Can you write out all the lines word for word, with no pictures?
■ ■ ■
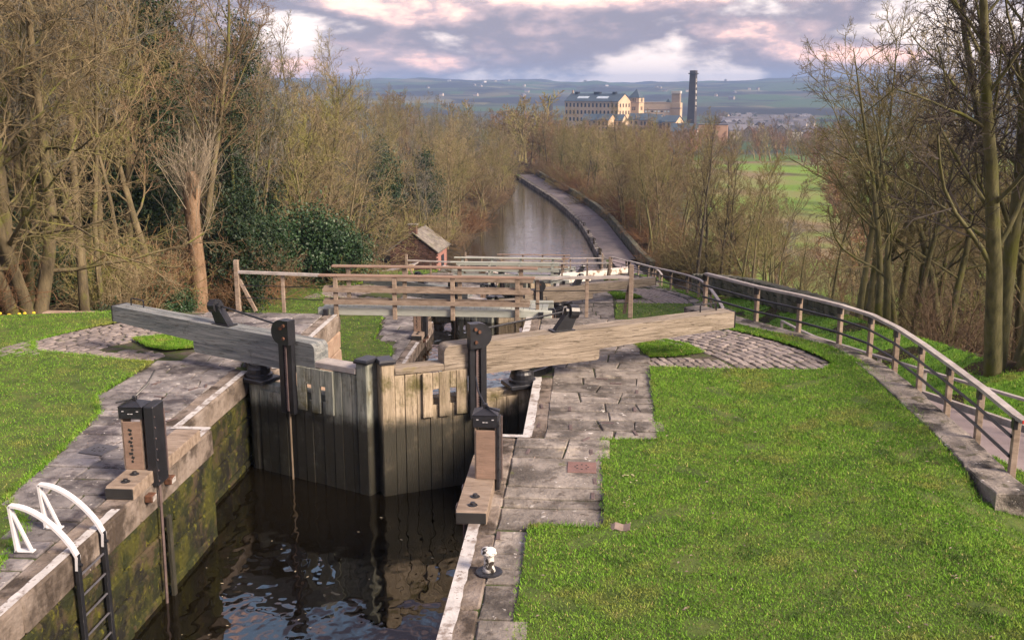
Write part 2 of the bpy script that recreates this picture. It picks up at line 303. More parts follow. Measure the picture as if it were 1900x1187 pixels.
class MB:
    """collects solids; build() links them as one mesh object"""
    def __init__(s): s.v = []; s.f = []
    def add(s, vs, fs):
        k = len(s.v); s.v += [tuple(v) for v in vs]; s.f += [tuple(i + k for i in f) for f in fs]; return s
    def cbox(s, c, size, ch=0.01, rot=None, jit=0.0):
        h = [x / 2 for x in size]; ch = min(ch, min(h) * 0.8); vs = []; idx = {}
        for a in (-1, 1):
            for b in (-1, 1):
                for d in (-1, 1):
                    j = [RN.uniform(-jit, jit) for _ in range(3)] if jit else (0, 0, 0)
                    for ax in range(3):
                        p = [a * (h[0] - (0 if ax == 0 else ch)) + j[0], b * (h[1] - (0 if ax == 1 else ch)) + j[1], d * (h[2] - (0 if ax == 2 else ch)) + j[2]]
                        idx[(a, b, d, ax)] = len(vs); v = Vector(p)
                        if rot is not None: v = rot @ v
                        vs.append(v + Vector(c))
        fs = []
        for sg in (-1, 1):
            fs.append([idx[(sg, b, d, 0)] for b, d in ((-1, -1), (1, -1), (1, 1), (-1, 1))][::sg])
            fs.append([idx[(a, sg, d, 1)] for a, d in ((-1, -1), (1, -1), (1, 1), (-1, 1))][::-sg])
            fs.append([idx[(a, b, sg, 2)] for a, b in ((-1, -1), (1, -1), (1, 1), (-1, 1))][::sg])
        for s1 in (-1, 1):
            for s2 in (-1, 1):
                q = [idx[(-1, s1, s2, 1)], idx[(1, s1, s2, 1)], idx[(1, s1, s2, 2)], idx[(-1, s1, s2, 2)]]; fs.append(q if s1 * s2 > 0 else q[::-1])
                q = [idx[(s1, -1, s2, 2)], idx[(s1, 1, s2, 2)], idx[(s1, 1, s2, 0)], idx[(s1, -1, s2, 0)]]; fs.append(q if s1 * s2 > 0 else q[::-1])
                q = [idx[(s1, s2, -1, 0)], idx[(s1, s2, 1, 0)], idx[(s1, s2, 1, 1)], idx[(s1, s2, -1, 1)]]; fs.append(q if s1 * s2 > 0 else q[::-1])
        for a in (-1, 1):
            for b in (-1, 1):
                for d in (-1, 1):
                    q = [idx[(a, b, d, 0)], idx[(a, b, d, 1)], idx[(a, b, d, 2)]]; fs.append(q if a * b * d > 0 else q[::-1])
        return s.add(vs, fs)
    def prism(s, poly, t0, t1, axes='xyz', ch=0.0):
        """poly in the plane of the first two axes, extruded along the third from t0 to t1; ch chamfers the t1 end"""
        n = len(poly); cx = sum(p[0] for p in poly) / n; cy = sum(p[1] for p in poly) / n
        rings = [(poly, t0)]
        if ch:
            rings.append((poly, t1 - ch))
            rings.append(([(p[0] + (cx - p[0]) * ch / max(0.05, math.hypot(p[0] - cx, p[1] - cy)), p[1] + (cy - p[1]) * ch / max(0.05, math.hypot(p[0] - cx, p[1] - cy))) for p in poly], t1))
        else: rings.append((poly, t1))
        m = {'xyz': (0, 1, 2), 'xzy': (0, 2, 1), 'yzx': (1, 2, 0)}[axes]
        vs = []
        for pl, t in rings:
            for p in pl:
                v = [0, 0, 0]; v[m[0]] = p[0]; v[m[1]] = p[1]; v[m[2]] = t; vs.append(v)
        fs = [list(range(n))[::-1], list(range(n * (len(rings) - 1), n * len(rings)))]
        for k in range(len(rings) - 1):
            for i in range(n):
                j = (i + 1) % n; fs.append([k * n + i, k * n + j, (k + 1) * n + j, (k + 1) * n + i])
        return s.add(vs, fs)
    def tube(s, pts, r, n=8, cap=True):
        pts = [Vector(p) for p in pts]; rs = r if isinstance(r, (list, tuple)) else [r] * len(pts); vs = []; fs = []
        for i, p in enumerate(pts):
            t = (pts[min(i + 1, len(pts) - 1)] - pts[max(i - 1, 0)]).normalized()
            a = t.cross(Vector((0.13, 0.21, 0.97)) if abs(t.z) < 0.9 else Vector((1, 0.1, 0))).normalized(); b = t.cross(a)
            for k in range(n):
                an = 2 * math.pi * k / n; vs.append(p + (a * math.cos(an) + b * math.sin(an)) * rs[i])
        for i in range(len(pts) - 1):
            for k in range(n):
                j = (k + 1) % n; fs.append([i * n + k, i * n + j, (i + 1) * n + j, (i + 1) * n + k])
        if cap: fs += [list(range(n))[::-1], list(range((len(pts) - 1) * n, len(pts) * n))]
        return s.add(vs, fs)
    def bar(s, pts, w, t, side):
        """flat bar of width w (along side) and thickness t swept along pts"""
        pts = [Vector(p) for p in pts]; side = Vector(side).normalized(); vs = []; fs = []
        for i, p in enumerate(pts):
            d = (pts[min(i + 1, len(pts) - 1)] - pts[max(i - 1, 0)]).normalized(); nn = d.cross(side).normalized()
            for a, b in ((-1, -1), (1, -1), (1, 1), (-1, 1)): vs.append(p + side * (a * w / 2) + nn * (b * t / 2))
        for i in range(len(pts) - 1):
            for k in range(4):
                j = (k + 1) % 4; fs.append([i * 4 + k, i * 4 + j, i * 4 + 4 + j, i * 4 + 4 + k])
        fs += [[3, 2, 1, 0], [len(vs) - 4, len(vs) - 3, len(vs) - 2, len(vs) - 1]]
        return s.add(vs, fs)
    def lathe(s, prof, c, n=14):
        vs = []; fs = []
        for r, z in prof:
            for k in range(n):
                an = 2 * math.pi * k / n; vs.append((c[0] + r * math.cos(an), c[1] + r * math.sin(an), c[2] + z))
        for i in range(len(prof) - 1):
            for k in range(n):
                j = (k + 1) % n; fs.append([i * n + k, i * n + j, (i + 1) * n + j, (i + 1) * n + k])
        fs += [list(range(n))[::-1], list(range((len(prof) - 1) * n, len(prof) * n))]
        return s.add(vs, fs)
    def mesh(s, name, smooth=False, fix=False):
        me = bpy.data.meshes.new(name); me.from_pydata(s.v, [], s.f)
        if fix:
            import bmesh
            bm = bmesh.new(); bm.from_mesh(me); bmesh.ops.recalc_face_normals(bm, faces=bm.faces); bm.to_mesh(me); bm.free()
        if smooth: me.shade_smooth()
        me.update(); return me
    def build(s, name, mat, parent=None, loc=None, rz=0.0, smooth=False, fix=False):
        return link(name, s.mesh(name, smooth, fix), mat, parent, loc, rz)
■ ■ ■
▶ _Full output_
Write part 2 of the bpy script that recreates this picture. It picks up at line 303. More parts follow. Measure the picture as if it were 1900x1187 pixels.
class MB:
    """collects solids; build() links them as one mesh object"""
    def __init__(s): s.v = []; s.f = []
    def add(s, vs, fs):
        k = len(s.v); s.v += [tuple(v) for v in vs]; s.f += [tuple(i + k for i in f) for f in fs]; return s
    def cbox(s, c, size, ch=0.01, rot=None, jit=0.0):
        h = [x / 2 for x in size]; ch = min(ch, min(h) * 0.8); vs = []; idx = {}
        for a in (-1, 1):
            for b in (-1, 1):
                for d in (-1, 1):
                    j = [RN.uniform(-jit, jit) for _ in range(3)] if jit else (0, 0, 0)
                    for ax in range(3):
                        p = [a * (h[0] - (0 if ax == 0 else ch)) + j[0], b * (h[1] - (0 if ax == 1 else ch)) + j[1], d * (h[2] - (0 if ax == 2 else ch)) + j[2]]
                        idx[(a, b, d, ax)] = len(vs); v = Vector(p)
                        if rot is not None: v = rot @ v
                        vs.append(v + Vector(c))
        fs = []
        for sg in (-1, 1):
            fs.append([idx[(sg, b, d, 0)] for b, d in ((-1, -1), (1, -1), (1, 1), (-1, 1))][::sg])
            fs.append([idx[(a, sg, d, 1)] for a, d in ((-1, -1), (1, -1), (1, 1), (-1, 1))][::-sg])
            fs.append([idx[(a, b, sg, 2)] for a, b in ((-1, -1), (1, -1), (1, 1), (-1, 1))][::sg])
        for s1 in (-1, 1):
            for s2 in (-1, 1):
                q = [idx[(-1, s1, s2, 1)], idx[(1, s1, s2, 1)], idx[(1, s1, s2, 2)], idx[(-1, s1, s2, 2)]]; fs.append(q if s1 * s2 > 0 else q[::-1])
                q = [idx[(s1, -1, s2, 2)], idx[(s1, 1, s2, 2)], idx[(s1, 1, s2, 0)], idx[(s1, -1, s2, 0)]]; fs.append(q if s1 * s2 > 0 else q[::-1])
                q = [idx[(s1, s2, -1, 0)], idx[(s1, s2, 1, 0)], idx[(s1, s2, 1, 1)], idx[(s1, s2, -1, 1)]]; fs.append(q if s1 * s2 > 0 else q[::-1])
        for a in (-1, 1):
            for b in (-1, 1):
                for d in (-1, 1):
                    q = [idx[(a, b, d, 0)], idx[(a, b, d, 1)], idx[(a, b, d, 2)]]; fs.append(q if a * b * d > 0 else q[::-1])
        return s.add(vs, fs)
    def prism(s, poly, t0, t1, axes='xyz', ch=0.0):
        """poly in the plane of the first two axes, extruded along the third from t0 to t1; ch chamfers the t1 end"""
        n = len(poly); cx = sum(p[0] for p in poly) / n; cy = sum(p[1] for p in poly) / n
        rings = [(poly, t0)]
        if ch:
            rings.append((poly, t1 - ch))
            rings.append(([(p[0] + (cx - p[0]) * ch / max(0.05, math.hypot(p[0] - cx, p[1] - cy)), p[1] + (cy - p[1]) * ch / max(0.05, math.hypot(p[0] - cx, p[1] - cy))) for p in poly], t1))
        else: rings.append((poly, t1))
        m = {'xyz': (0, 1, 2), 'xzy': (0, 2, 1), 'yzx': (1, 2, 0)}[axes]
        vs = []
        for pl, t in rings:
            for p in pl:
                v = [0, 0, 0]; v[m[0]] = p[0]; v[m[1]] = p[1]; v[m[2]] = t; vs.append(v)
        fs = [list(range(n))[::-1], list(range(n * (len(rings) - 1), n * len(rings)))]
        for k in range(len(rings) - 1):
            for i in range(n):
                j = (i + 1) % n; fs.append([k * n + i, k * n + j, (k + 1) * n + j, (k + 1) * n + i])
        return s.add(vs, fs)
    def tube(s, pts, r, n=8, cap=True):
        pts = [Vector(p) for p in pts]; rs = r if isinstance(r, (list, tuple)) else [r] * len(pts); vs = []; fs = []
        for i, p in enumerate(pts):
            t = (pts[min(i + 1, len(pts) - 1)] - pts[max(i - 1, 0)]).normalized()
            a = t.cross(Vector((0.13, 0.21, 0.97)) if abs(t.z) < 0.9 else Vector((1, 0.1, 0))).normalized(); b = t.cross(a)
            for k in range(n):
                an = 2 * math.pi * k / n; vs.append(p + (a * math.cos(an) + b * math.sin(an)) * rs[i])
        for i in range(len(pts) - 1):
            for k in range(n):
                j = (k + 1) % n; fs.append([i * n + k, i * n + j, (i + 1) * n + j, (i + 1) * n + k])
        if cap: fs += [list(range(n))[::-1], list(range((len(pts) - 1) * n, len(pts) * n))]
        return s.add(vs, fs)
    def bar(s, pts, w, t, side):
        """flat bar of width w (along side) and thickness t swept along pts"""
        pts = [Vector(p) for p in pts]; side = Vector(side).normalized(); vs = []; fs = []
        for i, p in enumerate(pts):
            d = (pts[min(i + 1, len(pts) - 1)] - pts[max(i - 1, 0)]).normalized(); nn = d.cross(side).normalized()
            for a, b in ((-1, -1), (1, -1), (1, 1), (-1, 1)): vs.append(p + side * (a * w / 2) + nn * (b * t / 2))
        for i in range(len(pts) - 1):
            for k in range(4):
                j = (k + 1) % 4; fs.append([i * 4 + k, i * 4 + j, i * 4 + 4 + j, i * 4 + 4 + k])
        fs += [[3, 2, 1, 0], [len(vs) - 4, len(vs) - 3, len(vs) - 2, len(vs) - 1]]
        return s.add(vs, fs)
    def lathe(s, prof, c, n=14):
        vs = []; fs = []
        for r, z in prof:
            for k in range(n):
                an = 2 * math.pi * k / n; vs.append((c[0] + r * math.cos(an), c[1] + r * math.sin(an), c[2] + z))
        for i in range(len(prof) - 1):
            for k in range(n):
                j = (k + 1) % n; fs.append([i * n + k, i * n + j, (i + 1) * n + j, (i + 1) * n + k])
        fs += [list(range(n))[::-1], list(range((len(prof) - 1) * n, len(prof) * n))]
        return s.add(vs, fs)
    def mesh(s, name, smooth=False, fix=False):
        me = bpy.data.meshes.new(name); me.from_pydata(s.v, [], s.f)
        if fix:
            import bmesh
            bm = bmesh.new(); bm.from_mesh(me); bmesh.ops.recalc_face_normals(bm, faces=bm.faces); bm.to_mesh(me); bm.free()
        if smooth: me.shade_smooth()
        me.update(); return me
    def build(s, name, mat, parent=None, loc=None, rz=0.0, smooth=False, fix=False):
        return link(name, s.mesh(name, smooth, fix), mat, parent, loc, rz)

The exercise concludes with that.